Task requirements: Copy out exactly the lines from the first line of the material below through the line containing "b.part('roof_slope', MB().hexa([(A[0] - .4, d", and nothing beyond them.

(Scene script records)
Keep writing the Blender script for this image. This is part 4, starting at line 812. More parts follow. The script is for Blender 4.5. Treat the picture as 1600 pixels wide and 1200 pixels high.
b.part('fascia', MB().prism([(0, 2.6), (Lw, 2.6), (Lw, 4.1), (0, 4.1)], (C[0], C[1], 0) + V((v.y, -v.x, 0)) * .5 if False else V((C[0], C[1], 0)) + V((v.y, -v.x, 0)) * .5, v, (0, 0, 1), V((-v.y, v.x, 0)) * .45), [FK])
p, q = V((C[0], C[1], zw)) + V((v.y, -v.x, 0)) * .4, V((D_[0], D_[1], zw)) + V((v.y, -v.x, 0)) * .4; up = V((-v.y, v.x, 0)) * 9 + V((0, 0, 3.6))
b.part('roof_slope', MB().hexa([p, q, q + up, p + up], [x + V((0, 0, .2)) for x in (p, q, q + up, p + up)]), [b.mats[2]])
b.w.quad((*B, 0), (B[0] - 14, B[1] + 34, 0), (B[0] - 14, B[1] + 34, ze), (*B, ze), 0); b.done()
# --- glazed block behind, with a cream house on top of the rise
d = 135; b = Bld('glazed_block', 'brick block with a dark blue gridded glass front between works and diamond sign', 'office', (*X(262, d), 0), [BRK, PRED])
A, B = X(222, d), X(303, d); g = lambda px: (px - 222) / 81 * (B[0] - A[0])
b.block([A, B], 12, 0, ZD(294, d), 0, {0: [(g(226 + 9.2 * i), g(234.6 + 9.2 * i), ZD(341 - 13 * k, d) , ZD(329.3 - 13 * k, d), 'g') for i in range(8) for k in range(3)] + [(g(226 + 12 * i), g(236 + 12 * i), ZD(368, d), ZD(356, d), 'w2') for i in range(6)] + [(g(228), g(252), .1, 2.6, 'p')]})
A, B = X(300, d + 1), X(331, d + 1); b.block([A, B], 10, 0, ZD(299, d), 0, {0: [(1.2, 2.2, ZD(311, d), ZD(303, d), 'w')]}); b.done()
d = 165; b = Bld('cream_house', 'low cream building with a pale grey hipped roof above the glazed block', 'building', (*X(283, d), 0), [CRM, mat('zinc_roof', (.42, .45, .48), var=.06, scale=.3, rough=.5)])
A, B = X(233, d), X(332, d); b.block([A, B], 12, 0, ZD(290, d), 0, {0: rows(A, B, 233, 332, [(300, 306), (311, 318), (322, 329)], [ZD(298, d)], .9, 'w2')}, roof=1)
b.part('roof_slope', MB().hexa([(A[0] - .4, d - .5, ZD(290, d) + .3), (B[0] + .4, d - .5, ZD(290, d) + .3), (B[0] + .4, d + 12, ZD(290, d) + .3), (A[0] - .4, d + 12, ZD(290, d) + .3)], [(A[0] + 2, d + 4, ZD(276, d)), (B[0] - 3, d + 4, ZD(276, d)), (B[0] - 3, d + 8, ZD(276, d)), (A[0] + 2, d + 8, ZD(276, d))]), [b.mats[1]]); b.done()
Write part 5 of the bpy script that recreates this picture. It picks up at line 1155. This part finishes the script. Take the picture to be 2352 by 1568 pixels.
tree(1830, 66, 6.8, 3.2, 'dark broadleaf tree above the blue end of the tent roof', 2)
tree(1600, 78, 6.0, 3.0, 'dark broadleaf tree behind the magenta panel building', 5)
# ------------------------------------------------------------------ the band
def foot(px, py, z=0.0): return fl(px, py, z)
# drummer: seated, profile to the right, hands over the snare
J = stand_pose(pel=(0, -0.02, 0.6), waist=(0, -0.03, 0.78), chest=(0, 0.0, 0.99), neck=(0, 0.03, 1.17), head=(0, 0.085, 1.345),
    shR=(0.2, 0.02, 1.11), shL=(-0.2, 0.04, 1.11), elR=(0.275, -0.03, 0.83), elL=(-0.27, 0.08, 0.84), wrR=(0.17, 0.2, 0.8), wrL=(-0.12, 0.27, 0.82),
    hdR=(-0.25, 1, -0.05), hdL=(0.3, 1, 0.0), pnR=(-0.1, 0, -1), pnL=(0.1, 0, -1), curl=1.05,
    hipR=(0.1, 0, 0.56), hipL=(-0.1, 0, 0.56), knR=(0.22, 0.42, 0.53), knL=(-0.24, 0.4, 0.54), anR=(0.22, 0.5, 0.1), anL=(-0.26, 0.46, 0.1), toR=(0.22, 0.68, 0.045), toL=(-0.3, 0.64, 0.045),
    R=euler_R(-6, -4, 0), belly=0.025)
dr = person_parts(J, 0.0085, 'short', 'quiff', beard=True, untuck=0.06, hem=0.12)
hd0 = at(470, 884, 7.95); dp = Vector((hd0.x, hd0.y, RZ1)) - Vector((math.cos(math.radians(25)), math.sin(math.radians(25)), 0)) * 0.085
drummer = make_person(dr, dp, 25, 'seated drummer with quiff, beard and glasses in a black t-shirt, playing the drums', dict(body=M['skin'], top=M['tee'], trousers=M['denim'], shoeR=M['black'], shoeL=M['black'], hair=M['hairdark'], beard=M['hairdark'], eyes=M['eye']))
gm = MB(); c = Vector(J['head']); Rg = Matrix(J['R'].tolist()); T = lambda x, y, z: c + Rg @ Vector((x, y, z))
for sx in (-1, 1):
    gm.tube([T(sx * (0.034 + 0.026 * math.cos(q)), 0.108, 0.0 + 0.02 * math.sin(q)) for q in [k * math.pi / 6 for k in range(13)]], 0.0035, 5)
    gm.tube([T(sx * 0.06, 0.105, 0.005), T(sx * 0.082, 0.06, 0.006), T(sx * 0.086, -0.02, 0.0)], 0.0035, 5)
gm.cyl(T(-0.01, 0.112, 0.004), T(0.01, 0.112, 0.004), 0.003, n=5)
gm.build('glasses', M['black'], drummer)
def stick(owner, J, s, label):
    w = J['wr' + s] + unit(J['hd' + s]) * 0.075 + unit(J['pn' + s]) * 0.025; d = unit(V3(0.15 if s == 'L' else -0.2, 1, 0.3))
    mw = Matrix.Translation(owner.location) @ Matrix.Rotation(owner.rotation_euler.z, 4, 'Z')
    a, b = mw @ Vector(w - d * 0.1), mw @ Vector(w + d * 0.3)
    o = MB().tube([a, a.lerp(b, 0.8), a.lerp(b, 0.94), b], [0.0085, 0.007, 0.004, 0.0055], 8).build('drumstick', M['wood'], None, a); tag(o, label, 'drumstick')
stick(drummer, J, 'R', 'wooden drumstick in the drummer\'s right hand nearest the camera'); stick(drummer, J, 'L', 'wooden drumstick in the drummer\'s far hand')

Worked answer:
Keep writing the Blender script for this image. This is part 4, starting at line 812. More parts follow. The script is for Blender 4.5. Treat the picture as 1600 pixels wide and 1200 pixels high.
b.part('fascia', MB().prism([(0, 2.6), (Lw, 2.6), (Lw, 4.1), (0, 4.1)], (C[0], C[1], 0) + V((v.y, -v.x, 0)) * .5 if False else V((C[0], C[1], 0)) + V((v.y, -v.x, 0)) * .5, v, (0, 0, 1), V((-v.y, v.x, 0)) * .45), [FK])
p, q = V((C[0], C[1], zw)) + V((v.y, -v.x, 0)) * .4, V((D_[0], D_[1], zw)) + V((v.y, -v.x, 0)) * .4; up = V((-v.y, v.x, 0)) * 9 + V((0, 0, 3.6))
b.part('roof_slope', MB().hexa([p, q, q + up, p + up], [x + V((0, 0, .2)) for x in (p, q, q + up, p + up)]), [b.mats[2]])
b.w.quad((*B, 0), (B[0] - 14, B[1] + 34, 0), (B[0] - 14, B[1] + 34, ze), (*B, ze), 0); b.done()
# --- glazed block behind, with a cream house on top of the rise
d = 135; b = Bld('glazed_block', 'brick block with a dark blue gridded glass front between works and diamond sign', 'office', (*X(262, d), 0), [BRK, PRED])
A, B = X(222, d), X(303, d); g = lambda px: (px - 222) / 81 * (B[0] - A[0])
b.block([A, B], 12, 0, ZD(294, d), 0, {0: [(g(226 + 9.2 * i), g(234.6 + 9.2 * i), ZD(341 - 13 * k, d) , ZD(329.3 - 13 * k, d), 'g') for i in range(8) for k in range(3)] + [(g(226 + 12 * i), g(236 + 12 * i), ZD(368, d), ZD(356, d), 'w2') for i in range(6)] + [(g(228), g(252), .1, 2.6, 'p')]})
A, B = X(300, d + 1), X(331, d + 1); b.block([A, B], 10, 0, ZD(299, d), 0, {0: [(1.2, 2.2, ZD(311, d), ZD(303, d), 'w')]}); b.done()
d = 165; b = Bld('cream_house', 'low cream building with a pale grey hipped roof above the glazed block', 'building', (*X(283, d), 0), [CRM, mat('zinc_roof', (.42, .45, .48), var=.06, scale=.3, rough=.5)])
A, B = X(233, d), X(332, d); b.block([A, B], 12, 0, ZD(290, d), 0, {0: rows(A, B, 233, 332, [(300, 306), (311, 318), (322, 329)], [ZD(298, d)], .9, 'w2')}, roof=1)
b.part('roof_slope', MB().hexa([(A[0] - .4, d - .5, ZD(290, d) + .3), (B[0] + .4, d - .5, ZD(290, d) + .3), (B[0] + .4, d + 12, ZD(290, d) + .3), (A[0] - .4, d + 12, ZD(290, d) + .3)], [(A[0] + 2, d + 4, ZD(276, d)), (B[0] - 3, d + 4, ZD(276, d)), (B[0] - 3, d + 8, ZD(276, d)), (A[0] + 2, d + 8, ZD(276, d))]), [b.mats[1]]); b.done()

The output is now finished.